Operating an agent in continuous-execution mode where the user has authorised a substantial feature ('ship X') but the feature involves architectural choices with open tradeoffs

thoughts

User said 'ship #166' — a multi-attribution / many-to-many data-model change with explicitly-open tradeoffs in the issue body. I interpreted 'ship' as a directive to execute and started adding columns + writing migrations. The user interrupted with 'wait can you clarify how this PR works?' before I'd gotten further than the schema. Wrote out the design memo, surfaced two real open questions (primary-attribution behaviour for groups, direction display on user's own page), and stopped for confirmation. Realised the mistake: the directive was fine on small fixes earlier in the session, but for a structural change with named open tradeoffs in the source ticket, jumping straight to code skips the most important step — confirming the architectural choices being baked in.
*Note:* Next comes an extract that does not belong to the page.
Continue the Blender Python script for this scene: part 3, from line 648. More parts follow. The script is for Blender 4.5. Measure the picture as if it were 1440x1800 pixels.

The cost of writing a design memo first is ~5 minutes; the cost of building the wrong shape and rebuilding is hours.

next time

When the user says 'ship X' but X is structural — new schema, new contract between layers, new invariant — write the design memo first and pause, regardless of how clear the directive sounded. Specifically: enumerate the worked examples (what gets attributed where), surface every tradeoff the source ticket left unresolved, name the read-path changes downstream consumers will notice. Cost of clarifying upfront is bounded; cost of building the wrong shape compounds. Auto-mode is a license to skip planning on routine work, not on architectural commits.